Tim Gardner is a master of juxtaposition.
Take his 2012 pastel-on-paper work Nick and Tobi on Ferry. It’s a meticulously detailed portrait done in a classical style, the kind you might find hanging in a great hall (or, yes, in an art gallery). Except the men are dressed in baseball caps and sweatshirts, they are eating takeout out of a sauce-splattered Styrofoam clamshell container balanced on a lap, and they are sitting on the worn leather seats of public transportation.
“I just thought that was funny,” Gardner says with a smile.

Artist Tim Gardner’s family moved to Winnipeg in the early ’90s when he was in high school.
That piece, along with almost 140 others, is featured in Tim Gardner: The Full Story, which opens this weekend at WAG-Qaumajuq. Curated by WAG-Qaumajuq director and CEO Stephen Borys, The Full Story is the Iowa-born, Ontario-raised artist’s first retrospective and largest solo exhibition to date, drawn from public and private collections from across North America.
“This is my first time seeing it all together,” Gardner says while sitting in the gallery, surrounded by art spanning 30 years of his career.
“It’s still sinking in. It’s really interesting to see, especially the older works. Just the ideas I was working on then, and the technique is different then, too.
“It’s kind of mind-blowing to see everything all together.”
Gardner, 50, recreates scenes based on snapshots of everyday life he takes or collects. He paints things and places, too — with watercolours he turns, hilariously, a ribfest into a breathtakingly beautiful landscape — but he began with people.
“The very beginning works were a lot about my two brothers and their friends, and all their hijinks hanging out,” he says.

His works explore a softer, more playful side of masculinity and male camaraderie. The men in Gardner’s photorealist watercolours and pastels aren’t kings, or conquerors, or gods, or war heroes, or Jesus. They’re just guys.
“The delicate medium with the masculine subject matter really appealed to me,” says Gardner, who is now based in Red Deer, Alta. “Just how the medium could kind of undermine the subject matter a little.”
It’s a tension he discovered by accident.
“Originally in art school, I was doing the same images, but on a large scale in oil paint, so it was more, I would say, aggressive towards the viewer, like a confrontational experience looking at the paintings,” says the artist. “And that wasn’t what I was going for. It was a bit too much.”
He started using watercolours as a matter of convenience; he was travelling, visiting his parents, and watercolours are portable.
“The combination of the watercolour with this snapshot imagery really clicked for me,” he says. “And it was like a new medium, too. I had never seen something like that before.”

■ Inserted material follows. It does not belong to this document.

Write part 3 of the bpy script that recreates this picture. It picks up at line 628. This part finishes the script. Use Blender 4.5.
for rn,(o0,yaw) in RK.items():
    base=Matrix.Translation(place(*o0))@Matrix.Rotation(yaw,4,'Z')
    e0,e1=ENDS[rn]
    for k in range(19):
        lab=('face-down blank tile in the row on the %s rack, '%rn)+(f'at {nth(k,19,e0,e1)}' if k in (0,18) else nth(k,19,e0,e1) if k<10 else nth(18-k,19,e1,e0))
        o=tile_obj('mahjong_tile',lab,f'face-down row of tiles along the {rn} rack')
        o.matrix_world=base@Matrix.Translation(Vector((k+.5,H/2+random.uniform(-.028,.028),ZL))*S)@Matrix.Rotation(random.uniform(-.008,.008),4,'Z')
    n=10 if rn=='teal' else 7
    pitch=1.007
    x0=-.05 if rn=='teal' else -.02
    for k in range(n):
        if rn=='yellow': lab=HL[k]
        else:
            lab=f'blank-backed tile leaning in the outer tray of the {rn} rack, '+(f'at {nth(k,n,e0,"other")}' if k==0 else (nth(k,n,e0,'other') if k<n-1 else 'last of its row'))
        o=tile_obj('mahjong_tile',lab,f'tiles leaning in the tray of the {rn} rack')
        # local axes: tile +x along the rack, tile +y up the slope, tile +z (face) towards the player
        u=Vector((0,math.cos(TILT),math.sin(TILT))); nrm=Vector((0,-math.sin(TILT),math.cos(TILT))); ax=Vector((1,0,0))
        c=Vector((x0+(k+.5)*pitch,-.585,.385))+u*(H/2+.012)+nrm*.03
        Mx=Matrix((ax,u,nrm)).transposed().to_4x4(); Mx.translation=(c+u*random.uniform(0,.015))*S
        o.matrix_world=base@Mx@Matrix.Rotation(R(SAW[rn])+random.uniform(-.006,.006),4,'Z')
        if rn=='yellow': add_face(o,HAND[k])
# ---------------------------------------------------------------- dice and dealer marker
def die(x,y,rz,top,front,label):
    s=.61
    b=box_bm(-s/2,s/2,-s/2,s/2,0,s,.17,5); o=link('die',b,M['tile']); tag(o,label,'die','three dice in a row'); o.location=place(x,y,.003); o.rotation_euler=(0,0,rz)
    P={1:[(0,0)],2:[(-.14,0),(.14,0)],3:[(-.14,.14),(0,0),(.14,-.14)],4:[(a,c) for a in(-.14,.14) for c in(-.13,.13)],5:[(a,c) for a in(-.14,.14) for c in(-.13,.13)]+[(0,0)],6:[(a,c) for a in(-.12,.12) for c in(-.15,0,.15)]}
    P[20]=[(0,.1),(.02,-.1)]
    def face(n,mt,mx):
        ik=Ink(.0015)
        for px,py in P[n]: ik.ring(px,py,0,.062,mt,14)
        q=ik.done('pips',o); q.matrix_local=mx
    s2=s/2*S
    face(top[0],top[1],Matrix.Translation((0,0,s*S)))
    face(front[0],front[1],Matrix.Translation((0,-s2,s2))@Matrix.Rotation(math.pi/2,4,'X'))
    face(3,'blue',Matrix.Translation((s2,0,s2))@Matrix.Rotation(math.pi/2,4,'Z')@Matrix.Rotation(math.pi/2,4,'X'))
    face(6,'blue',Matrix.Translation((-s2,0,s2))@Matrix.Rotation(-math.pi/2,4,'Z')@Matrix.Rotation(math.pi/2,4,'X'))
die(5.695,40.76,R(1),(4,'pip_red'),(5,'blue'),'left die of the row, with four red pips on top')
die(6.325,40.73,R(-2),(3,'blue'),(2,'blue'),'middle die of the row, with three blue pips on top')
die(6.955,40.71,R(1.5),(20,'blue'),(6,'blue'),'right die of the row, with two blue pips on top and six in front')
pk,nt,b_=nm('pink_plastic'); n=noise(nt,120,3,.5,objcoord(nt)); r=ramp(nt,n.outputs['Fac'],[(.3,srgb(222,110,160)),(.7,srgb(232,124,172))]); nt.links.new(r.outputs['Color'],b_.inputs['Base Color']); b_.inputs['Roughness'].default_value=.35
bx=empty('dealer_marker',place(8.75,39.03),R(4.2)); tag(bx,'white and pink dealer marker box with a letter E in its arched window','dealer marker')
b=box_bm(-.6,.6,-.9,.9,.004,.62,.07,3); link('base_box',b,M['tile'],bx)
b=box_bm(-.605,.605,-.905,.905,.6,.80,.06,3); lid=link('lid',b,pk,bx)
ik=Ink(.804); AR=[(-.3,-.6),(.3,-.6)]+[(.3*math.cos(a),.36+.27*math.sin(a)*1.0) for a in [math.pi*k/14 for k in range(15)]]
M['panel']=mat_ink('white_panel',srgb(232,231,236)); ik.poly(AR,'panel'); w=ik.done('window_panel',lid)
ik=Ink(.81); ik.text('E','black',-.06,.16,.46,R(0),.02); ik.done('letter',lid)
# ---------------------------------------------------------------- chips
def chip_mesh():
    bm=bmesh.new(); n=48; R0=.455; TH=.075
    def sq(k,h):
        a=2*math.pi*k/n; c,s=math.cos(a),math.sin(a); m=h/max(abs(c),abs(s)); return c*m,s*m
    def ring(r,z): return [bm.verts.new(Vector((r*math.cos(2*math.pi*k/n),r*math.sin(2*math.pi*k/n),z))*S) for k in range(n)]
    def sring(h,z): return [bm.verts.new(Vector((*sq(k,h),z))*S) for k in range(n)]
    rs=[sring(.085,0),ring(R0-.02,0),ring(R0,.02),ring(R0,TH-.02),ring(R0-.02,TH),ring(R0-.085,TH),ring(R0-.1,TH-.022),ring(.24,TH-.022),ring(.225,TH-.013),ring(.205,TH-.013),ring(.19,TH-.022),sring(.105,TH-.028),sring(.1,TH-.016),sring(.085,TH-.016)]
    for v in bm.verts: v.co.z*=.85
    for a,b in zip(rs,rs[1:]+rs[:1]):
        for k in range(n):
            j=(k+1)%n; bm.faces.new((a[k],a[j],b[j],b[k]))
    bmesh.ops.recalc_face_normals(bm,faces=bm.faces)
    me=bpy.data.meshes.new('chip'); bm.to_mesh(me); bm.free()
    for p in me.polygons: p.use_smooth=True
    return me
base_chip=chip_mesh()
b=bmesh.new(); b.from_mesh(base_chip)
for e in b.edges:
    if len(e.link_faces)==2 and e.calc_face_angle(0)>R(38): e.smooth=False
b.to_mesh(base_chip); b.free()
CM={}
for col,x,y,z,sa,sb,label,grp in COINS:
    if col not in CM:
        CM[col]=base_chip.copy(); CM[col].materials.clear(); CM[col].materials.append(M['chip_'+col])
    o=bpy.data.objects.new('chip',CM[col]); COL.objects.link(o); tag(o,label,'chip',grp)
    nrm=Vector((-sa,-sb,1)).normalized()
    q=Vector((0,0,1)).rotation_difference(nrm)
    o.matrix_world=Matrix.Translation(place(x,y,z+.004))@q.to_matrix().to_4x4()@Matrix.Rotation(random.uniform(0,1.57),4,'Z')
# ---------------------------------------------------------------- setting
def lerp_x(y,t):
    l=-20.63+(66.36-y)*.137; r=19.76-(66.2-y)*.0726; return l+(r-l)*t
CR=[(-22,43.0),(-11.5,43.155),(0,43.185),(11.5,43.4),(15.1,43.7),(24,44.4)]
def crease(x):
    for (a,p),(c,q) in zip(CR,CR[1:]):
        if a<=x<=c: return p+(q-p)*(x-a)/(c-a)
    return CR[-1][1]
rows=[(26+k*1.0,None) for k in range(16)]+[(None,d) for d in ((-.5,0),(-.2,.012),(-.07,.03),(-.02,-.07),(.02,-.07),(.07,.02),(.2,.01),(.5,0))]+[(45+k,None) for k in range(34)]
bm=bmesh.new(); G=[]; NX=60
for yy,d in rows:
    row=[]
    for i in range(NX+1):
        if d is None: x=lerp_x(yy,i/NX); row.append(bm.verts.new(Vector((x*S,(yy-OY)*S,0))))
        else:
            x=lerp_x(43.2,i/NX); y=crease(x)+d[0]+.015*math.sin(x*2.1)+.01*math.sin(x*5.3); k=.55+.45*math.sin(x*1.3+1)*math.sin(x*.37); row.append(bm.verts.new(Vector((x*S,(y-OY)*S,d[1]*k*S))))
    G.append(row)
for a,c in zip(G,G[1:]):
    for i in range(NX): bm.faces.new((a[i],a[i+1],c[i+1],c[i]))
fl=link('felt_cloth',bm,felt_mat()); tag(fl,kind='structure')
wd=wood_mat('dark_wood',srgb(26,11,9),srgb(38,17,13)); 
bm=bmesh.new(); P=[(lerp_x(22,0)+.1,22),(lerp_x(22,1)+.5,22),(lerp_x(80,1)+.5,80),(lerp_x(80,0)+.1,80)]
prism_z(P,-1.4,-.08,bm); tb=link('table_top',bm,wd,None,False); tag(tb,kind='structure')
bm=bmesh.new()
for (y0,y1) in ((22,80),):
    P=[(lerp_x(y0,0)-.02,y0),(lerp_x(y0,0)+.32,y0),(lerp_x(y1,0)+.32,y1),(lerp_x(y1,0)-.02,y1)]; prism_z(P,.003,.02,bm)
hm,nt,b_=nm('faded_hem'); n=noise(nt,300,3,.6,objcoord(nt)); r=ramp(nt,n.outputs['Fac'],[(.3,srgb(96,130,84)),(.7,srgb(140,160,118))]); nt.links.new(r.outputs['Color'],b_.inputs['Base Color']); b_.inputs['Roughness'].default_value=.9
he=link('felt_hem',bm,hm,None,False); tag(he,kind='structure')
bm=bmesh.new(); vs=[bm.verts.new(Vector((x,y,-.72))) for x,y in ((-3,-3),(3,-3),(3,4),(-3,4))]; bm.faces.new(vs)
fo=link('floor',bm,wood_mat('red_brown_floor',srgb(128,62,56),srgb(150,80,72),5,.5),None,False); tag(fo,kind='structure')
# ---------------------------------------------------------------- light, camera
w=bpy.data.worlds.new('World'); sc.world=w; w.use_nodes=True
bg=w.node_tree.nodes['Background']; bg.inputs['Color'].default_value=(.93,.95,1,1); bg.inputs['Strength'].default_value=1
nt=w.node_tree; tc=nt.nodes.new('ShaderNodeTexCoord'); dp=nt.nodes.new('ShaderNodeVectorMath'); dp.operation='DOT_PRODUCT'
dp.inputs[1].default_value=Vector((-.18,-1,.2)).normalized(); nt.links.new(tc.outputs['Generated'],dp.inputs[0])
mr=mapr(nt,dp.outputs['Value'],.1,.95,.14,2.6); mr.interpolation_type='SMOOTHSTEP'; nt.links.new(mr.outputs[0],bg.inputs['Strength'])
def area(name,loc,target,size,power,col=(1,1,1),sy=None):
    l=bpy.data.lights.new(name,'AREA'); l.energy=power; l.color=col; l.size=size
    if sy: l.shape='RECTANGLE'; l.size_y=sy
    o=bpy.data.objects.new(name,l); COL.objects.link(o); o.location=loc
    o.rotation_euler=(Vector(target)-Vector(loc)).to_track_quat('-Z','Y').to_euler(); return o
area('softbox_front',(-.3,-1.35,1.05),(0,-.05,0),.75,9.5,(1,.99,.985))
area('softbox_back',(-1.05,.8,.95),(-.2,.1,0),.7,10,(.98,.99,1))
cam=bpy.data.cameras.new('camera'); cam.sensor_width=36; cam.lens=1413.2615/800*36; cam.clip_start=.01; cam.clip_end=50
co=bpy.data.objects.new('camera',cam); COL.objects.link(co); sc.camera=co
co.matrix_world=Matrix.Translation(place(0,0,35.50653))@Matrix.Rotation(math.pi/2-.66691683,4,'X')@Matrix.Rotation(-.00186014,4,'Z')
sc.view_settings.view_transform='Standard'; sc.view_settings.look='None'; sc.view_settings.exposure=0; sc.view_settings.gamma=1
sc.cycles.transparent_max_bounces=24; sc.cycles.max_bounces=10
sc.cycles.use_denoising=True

Tim Gardner: The Full Story, opens this weekend at WAG-Qaumajuq. The exhibition is the Iowa-born, Ontario-raised artist’s first retrospective and largest solo show to date.
That medium appealed to Borys as a curator, as well.
“On one level, I just love the subject matter, which is just the life of Tim, everyday life,” he says. “On the other hand, incredibly, technically profound work, these watercolors and pastels.”
It’s meaningful that Gardner’s first retrospective should happen in Winnipeg. His family moved to the city in the early ’90s when he was a high school senior, and it was in the art room at Fort Richmond Collegiate where the seeds of a career were planted.
“I had a supportive art teacher, Allan Geske, who helped me put together a portfolio for a university,” Gardner says. Some of his Fort Richmond-era still lifes are actually on view in the exhibition.
Gardner graduated with a BFA from the University of Manitoba’s School of Art in 1996 before moving to New York City to earn his MFA from Columbia University in 1999. He started showing at 303 Gallery in New York and has gone on to be featured in solo and group exhibitions all over the world.

The men in Gardner’s photorealist watercolours and pastels aren’t kings, or conquerors, or gods, or war heroes, or Jesus. They’re just guys.
His process hasn’t changed much over the past three decades, but technology has sped it up. In the ’90s when he was taking pictures, he was using film.
“I’d just be taking hundreds of pictures all the time and going into London Drugs or wherever and getting it all developed,” he says. “I just have these shoeboxes full of thousands of pictures in my studio.”
When the first digital cameras came out, it was revolutionary.
“I was able to see the image as soon as I took it, and you could delete an image that didn’t work, and there was no waiting around to see what you actually had a picture of,” he says.
Roy, the tree planter from Gardner’s pastel-on-paper work Roy with Red Cup — a bandana keeping his sandy-brown hair out his eyes, which are squinting in the morning sun, a stunning vista of misted mountaintops behind him as he enjoys a cup of joe — has become, literally, the poster boy for the show. Roy with Red Cup is featured on a 40-foot promotional banner suspended on the outside of the building.
“I’m hoping that someone who’s never been to the WAG drives by and says, ‘Wow, I have to see this,’” Borys says. “They may even think it’s a photograph; it doesn’t really matter. But visual accessibility with contemporary art is critical, and I love the fact that (with) this art, you don’t need a label to understand it.”